■ What you should do ■
The lines to be extracted run from the start of the listing through the line containing "ridge('blue_mountains', 'hazy blue"; copy them exactly and nothing else.

■ Given material ■
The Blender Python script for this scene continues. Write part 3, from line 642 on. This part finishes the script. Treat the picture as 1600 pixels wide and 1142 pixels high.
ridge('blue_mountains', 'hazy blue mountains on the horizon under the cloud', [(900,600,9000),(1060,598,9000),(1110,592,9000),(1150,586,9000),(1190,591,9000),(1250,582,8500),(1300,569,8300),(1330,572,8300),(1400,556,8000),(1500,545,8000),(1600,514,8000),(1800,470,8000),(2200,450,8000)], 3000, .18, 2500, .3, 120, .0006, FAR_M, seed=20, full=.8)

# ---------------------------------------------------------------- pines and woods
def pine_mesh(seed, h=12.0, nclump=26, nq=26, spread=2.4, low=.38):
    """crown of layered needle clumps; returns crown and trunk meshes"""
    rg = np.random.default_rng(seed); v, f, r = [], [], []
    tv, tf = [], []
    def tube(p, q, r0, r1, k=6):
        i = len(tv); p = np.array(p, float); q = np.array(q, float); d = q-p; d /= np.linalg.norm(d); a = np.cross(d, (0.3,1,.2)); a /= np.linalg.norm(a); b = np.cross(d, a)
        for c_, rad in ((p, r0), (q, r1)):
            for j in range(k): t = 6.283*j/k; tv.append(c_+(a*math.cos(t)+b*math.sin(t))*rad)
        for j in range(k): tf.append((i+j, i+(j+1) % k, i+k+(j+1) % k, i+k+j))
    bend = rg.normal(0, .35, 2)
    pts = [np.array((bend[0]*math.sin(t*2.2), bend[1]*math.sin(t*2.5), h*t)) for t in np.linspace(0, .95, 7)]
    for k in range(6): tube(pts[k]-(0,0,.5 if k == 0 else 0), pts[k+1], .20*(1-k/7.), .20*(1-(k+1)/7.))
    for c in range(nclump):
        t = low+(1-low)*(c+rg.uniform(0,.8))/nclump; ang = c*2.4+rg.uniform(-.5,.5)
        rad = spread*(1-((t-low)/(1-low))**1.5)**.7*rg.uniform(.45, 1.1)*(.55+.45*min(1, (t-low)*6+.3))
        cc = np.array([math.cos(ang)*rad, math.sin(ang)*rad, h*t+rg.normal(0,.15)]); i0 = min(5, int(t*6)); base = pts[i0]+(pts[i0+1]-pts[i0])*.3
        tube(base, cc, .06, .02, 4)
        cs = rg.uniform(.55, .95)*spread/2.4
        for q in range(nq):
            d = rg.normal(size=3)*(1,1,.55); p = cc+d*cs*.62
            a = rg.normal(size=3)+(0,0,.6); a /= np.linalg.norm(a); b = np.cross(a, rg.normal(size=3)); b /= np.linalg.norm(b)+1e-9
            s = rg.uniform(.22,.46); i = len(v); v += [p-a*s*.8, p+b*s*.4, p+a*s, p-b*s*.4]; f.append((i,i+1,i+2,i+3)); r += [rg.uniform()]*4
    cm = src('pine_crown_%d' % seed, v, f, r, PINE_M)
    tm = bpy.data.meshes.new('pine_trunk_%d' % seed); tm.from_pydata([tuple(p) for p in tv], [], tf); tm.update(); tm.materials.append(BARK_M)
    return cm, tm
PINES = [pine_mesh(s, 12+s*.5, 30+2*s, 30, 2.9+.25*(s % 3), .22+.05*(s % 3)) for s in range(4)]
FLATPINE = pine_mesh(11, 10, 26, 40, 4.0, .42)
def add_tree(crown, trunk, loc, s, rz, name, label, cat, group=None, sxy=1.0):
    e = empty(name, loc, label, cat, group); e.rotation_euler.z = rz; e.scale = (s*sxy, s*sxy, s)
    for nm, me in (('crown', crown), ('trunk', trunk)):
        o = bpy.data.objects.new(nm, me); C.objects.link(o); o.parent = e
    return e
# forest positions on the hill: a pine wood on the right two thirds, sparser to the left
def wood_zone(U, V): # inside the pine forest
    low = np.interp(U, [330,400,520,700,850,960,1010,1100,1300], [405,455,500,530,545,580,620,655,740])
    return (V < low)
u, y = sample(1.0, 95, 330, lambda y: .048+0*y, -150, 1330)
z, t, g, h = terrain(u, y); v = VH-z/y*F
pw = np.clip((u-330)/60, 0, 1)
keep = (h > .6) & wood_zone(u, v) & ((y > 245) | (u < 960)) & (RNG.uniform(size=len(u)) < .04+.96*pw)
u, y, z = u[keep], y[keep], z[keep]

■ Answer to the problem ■
The Blender Python script for this scene continues. Write part 3, from line 642 on. This part finishes the script. Treat the picture as 1600 pixels wide and 1142 pixels high.
ridge('blue_mountains', 'hazy blue mountains on the horizon under the cloud', [(900,600,9000),(1060,598,9000),(1110,592,9000),(1150,586,9000),(1190,591,9000),(1250,582,8500),(1300,569,8300),(1330,572,8300),(1400,556,8000),(1500,545,8000),(1600,514,8000),(1800,470,8000),(2200,450,8000)], 3000, .18, 2500, .3, 120, .0006, FAR_M, seed=20, full=.8)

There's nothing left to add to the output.